シリーズ前作『禁断の魔術 ガリレオ8』に続く書き下ろし作品。「週刊文春」2018年12月13日号では、この作品の最大の読みどころを「被害者の女性を大切に想っていたはずの人々がどのように犯罪に関わっていくのか」という展開だと指摘した。東野はインタビューで「被害者を愛した善良の人々が力を合わせたら、湯川でさえも手こずるような謎が生まれるのではと考えた」と語っている。
花岡靖子は娘・美里とアパートで二人で暮らしていた。

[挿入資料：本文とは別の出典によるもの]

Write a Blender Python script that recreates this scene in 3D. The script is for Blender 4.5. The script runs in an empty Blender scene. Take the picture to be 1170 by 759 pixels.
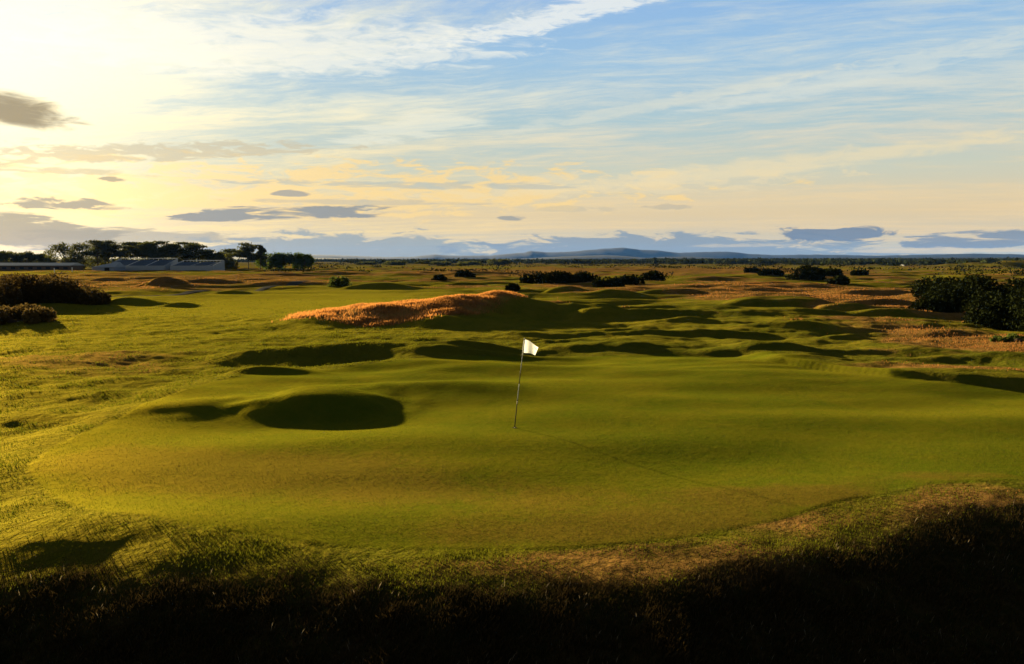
import bpy, math, random
import numpy as np
from mathutils import Vector, Matrix

random.seed(7)
RNG = np.random.default_rng(11)
C = bpy.context.scene.collection
SC = bpy.context.scene
R = math.radians

# ------------------------------------------------------------------ camera
F = 910.0                      # focal length in photo pixels (1170 wide)
CAM_Z = 4.05
PITCH = math.atan(82.5 / F)
cam_d = bpy.data.cameras.new('camera')
cam_d.sensor_width = 36.0
cam_d.lens = 36.0 * F / 1170.0
cam_d.clip_start = 0.1
cam_d.clip_end = 60000
cam = bpy.data.objects.new('camera', cam_d)
C.objects.link(cam)
cam.location = (0, 0, CAM_Z)
cam.rotation_euler = (math.pi / 2 - PITCH, 0, 0)
SC.camera = cam

# ------------------------------------------------------------------ light
SUN_AZ = -37.0                 # degrees from +Y, minus is left
SUN_EL = 9.0
sun_dir = Vector((math.sin(R(SUN_AZ)) * math.cos(R(SUN_EL)), math.cos(R(SUN_AZ)) * math.cos(R(SUN_EL)), math.sin(R(SUN_EL))))
sd = bpy.data.lights.new('sun', 'SUN')
sd.energy = 5.0
sd.angle = R(1.1)
sd.color = (1.0, 0.80, 0.44)
sun = bpy.data.objects.new('sun', sd)
C.objects.link(sun)
sun.rotation_euler = sun_dir.to_track_quat('Z', 'Y').to_euler()

SC.render.engine = 'CYCLES'
SC.cycles.use_denoising = True
SC.cycles.max_bounces = 6
SC.cycles.diffuse_bounces = 1
SC.cycles.transmission_bounces = 3
SC.cycles.volume_bounces = 0
SC.cycles.transparent_max_bounces = 8
SC.view_settings.view_transform = 'Standard'
SC.view_settings.look = 'None'
SC.view_settings.gamma = 1.0
SC.view_settings.exposure = 2.6
EXPO = 2 ** 2.6


# ------------------------------------------------------------------ node expression helper
class NT:
    def __init__(self, tree):
        self.t = tree
        self.n = tree.nodes
        self.l = tree.links

    def new(self, kind, **kw):
        n = self.n.new(kind)
        for k, v in kw.items():
            setattr(n, k, v)
        return n

    def put(self, sock, v):
        if isinstance(v, E):
            v = v.s
        if isinstance(v, bpy.types.NodeSocket):
            self.l.new(v, sock)
        else:
            if isinstance(v, (tuple, list)) and len(v) == 3 and sock.type == 'RGBA':
                v = (*v, 1)
            sock.default_value = v

    def m(self, op, *a, clamp=False):
        n = self.new('ShaderNodeMath', operation=op)
        n.use_clamp = clamp
        for i, v in enumerate(a):
            self.put(n.inputs[i], v)
        return E(self, n.outputs[0])

    def mix(self, f, a, b, blend='MIX'):
        n = self.new('ShaderNodeMix', data_type='RGBA', blend_type=blend)
        self.put(n.inputs[0], f)
        self.put(n.inputs[6], a)
        self.put(n.inputs[7], b)
        return E(self, n.outputs[2])

    def xyz(self, x, y, z):
        n = self.new('ShaderNodeCombineXYZ')
        for i, v in enumerate((x, y, z)):
            self.put(n.inputs[i], v)
        return E(self, n.outputs[0])

    def sep(self, v):
        n = self.new('ShaderNodeSeparateXYZ')
        self.put(n.inputs[0], v)
        return [E(self, o) for o in n.outputs]

    def noise(self, vec, scale, detail=4, rough=0.5, dist=0.0):
        n = self.new('ShaderNodeTexNoise')
        self.put(n.inputs['Vector'], vec)
        n.inputs['Scale'].default_value = scale
        n.inputs['Detail'].default_value = detail
        n.inputs['Roughness'].default_value = rough
        n.inputs['Distortion'].default_value = dist
        return E(self, n.outputs['Fac'])

    def ss(self, v, a, b):
        n = self.new('ShaderNodeMapRange', interpolation_type='SMOOTHSTEP')
        self.put(n.inputs[0], v)
        n.inputs[1].default_value = a
        n.inputs[2].default_value = b
        n.inputs[3].default_value = 0
        n.inputs[4].default_value = 1
        return E(self, n.outputs[0])

    def attr(self, name):
        n = self.new('ShaderNodeAttribute', attribute_name=name)
        return E(self, n.outputs['Fac'])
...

そのアパートへ靖子の元夫、富樫慎二が彼女の居所を突き止め訪ねてきた。どこに引っ越しても疫病神のように現れ、暴力を振るう富樫を靖子と美里は大喧嘩の末、殺してしまう。今後の成り行きを想像し呆然とする母子に救いの手を差し伸べたのは、隣人の天才数学者・石神だった。彼は自らの論理的思考によって二人に指示を出す。 そして3月11日、旧江戸川で死体が発見される。警察は遺体を富樫と断定、花岡母子のアリバイを聞いて目をつけるが、捜査が進むにつれ、あと1歩といったところでことごとくズレが生ずることに気づく。困り果てた草薙刑事は、友人の天才物理学者、湯川に相談を持ちかける。 すると、驚いたことに石神と湯川は大学時代の友人だった。彼は当初この事件に傍観を通していたが、やがて石神が犯行に絡んでいることを知り、独自に解明に乗り出していく。